I have every intention of activating it this year. :)
It has been developed to coincide with the publishing of my book, but the publishing has been delayed, so I’ve procrastinated with the finalisation of the website.
Posted by: Hrvoje Butkovic | April 24, 2008 at 06:30 AM
“I had to copy and paste your name to the above quote. No way could I remember how to spell that! Sounds Croatian or Bosnian?” – Art
Croatian. Impressive guessing, assuming you are not familiar with the region or the language.
I basically agree with what you are saying, but here’s my dilemma: my understanding is that the soul evolves through its many endeavours in the physical and spiritual universe. This tells me that, at some point, the soul will evolve beyond the need/desire for this particular lesson and on to other, more advanced lessons. If it doesn’t do so, then it can only evolve so far before stagnating. I don’t see of what value this would be. When I look at the lives of people like Buddha or Jesus, their expression in the physical universe was enhanced rather than diminished by their conviction that death is not the end.
PS: How do you use italics in TypePad?
Posted by: Hrvoje Butkovic | April 24, 2008 at 08:20 AM
Hi, Hrvoje. I love reading your posts around the web; you're very insightful. :)
As for using italics, you have to use < and > (as opposed to [i] [/i]).
Posted by: | April 24, 2008 at 09:13 AM
“This tells me that, at some point, the soul will evolve beyond the need/desire for this particular lesson and on to other, more advanced lessons. If it doesn’t do so, then it can only evolve so far before stagnating. I don’t see of what value this would be.”

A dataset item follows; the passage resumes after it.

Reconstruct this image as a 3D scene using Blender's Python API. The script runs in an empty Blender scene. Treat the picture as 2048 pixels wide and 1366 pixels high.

Where does it end? No end in sight? Or does the soul become that that is? It appears to me at this time that as more advanced lessons are learned we become more aware of our reality and the soul continues to advance in love and divine intelligence.
Posted by: william | April 25, 2008 at 04:22 AM
An anonymous thank you :)
Posted by: Hrvoje Butkovic | April 25, 2008 at 07:43 AM
I don’t know whether the soul’s potential is limited. There is definitely no end in sight from my current perspective. I’m partial to the idea that the potential is enormous but finite, and that the soul restarts the growth cycle once it is reached.
Posted by: Hrvoje Butkovic | April 25, 2008 at 08:05 AM
"I’m partial to the idea that the potential is enormous but finite, and that the soul restarts the growth cycle once it is reached."
That is where I am at today in my thoughts but hopefully willing to change those thoughts if I find they are invalid. Much easier stated than done.
Even the advanced spirits that purport to come thru in the spirits book claim that the soul is forever capable of individuality. These were Christian spirits but I lean more towards the Hindu way of thinking about souls becoming that that is.
The soul’s on-going gradual continuous improvement in love, intelligence, and awareness would I suspect in finite time become the infinite that that is. Perfect awareness? Of course the soul’s true home I suspect was always the infinite. Got to love those paradoxes.
Applying reason, rationalization, logic, and intellectual analysis to the infinite may be the very definition of delusional.
Posted by: william | April 25, 2008 at 05:37 PM
"I don’t know whether the soul’s potential is limited. There is definitely no end in sight from my current perspective. I’m partial to the idea that the potential is enormous but finite, and that the soul restarts the growth cycle once it is reached."
Meta-reincarnation?
Posted by: | April 25, 2008 at 07:29 PM
What is meta-reincarnation?
Posted by: Hrvoje Butkovic | April 27, 2008 at 02:51 AM
”Even the advanced spirits that purport to come thru in the spirits book claim that the soul is forever capable of individuality. These were Christian spirits but I lean more towards the Hindu way of thinking about souls becoming that that is.” - william
I hold both views. I see the unity of existence as the ultimate reality, but one that cannot be experienced without resorting to the illusion of individuality. This makes the individual mode of existence useful as long as existence itself endures.